Research Papers in Physics and Astronomy


Date of this Version



PHYSICAL REVIEW B 93, 024419 (2016).


Copyright 2016 American Physical Society. Used by permission.


Tunneling anisotropic magnetoresistance (TAMR) is the difference in resistance of a magnetic tunnel junction due to a change in magnetization direction of one or both magnetic electrodes with respect to the flow of current. We present the results of first-principles density functional calculations of the TAMR effect in magnetic tunnel junctions with La0.7Sr0.3MnO3 (LSMO) electrodes and a SrTiO3 (STO) tunneling barrier. We find an ∼500% difference in resistance between magnetization in the plane and out of the plane.
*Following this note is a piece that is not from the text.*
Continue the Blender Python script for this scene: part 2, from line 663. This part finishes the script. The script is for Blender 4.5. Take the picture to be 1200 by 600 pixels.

This large TAMR effect originates from the half-metallic nature of LSMO: When magnetization is out of plane spin-orbit coupling (SOC) contributions to the transmission come only from spin-flip scattering, which is intrinsically small due to the half-metallicity. For in-plane magnetization, however, there is a large non-spin-flip SOC contribution to the conductance. The large magnitude of the effect stems from the additional fact that there is an inherent polar discontinuity between LSMO and STO which leads to quasilocalized states at the interface whose influence on tunneling is strongly dependent on the magnetization orientation.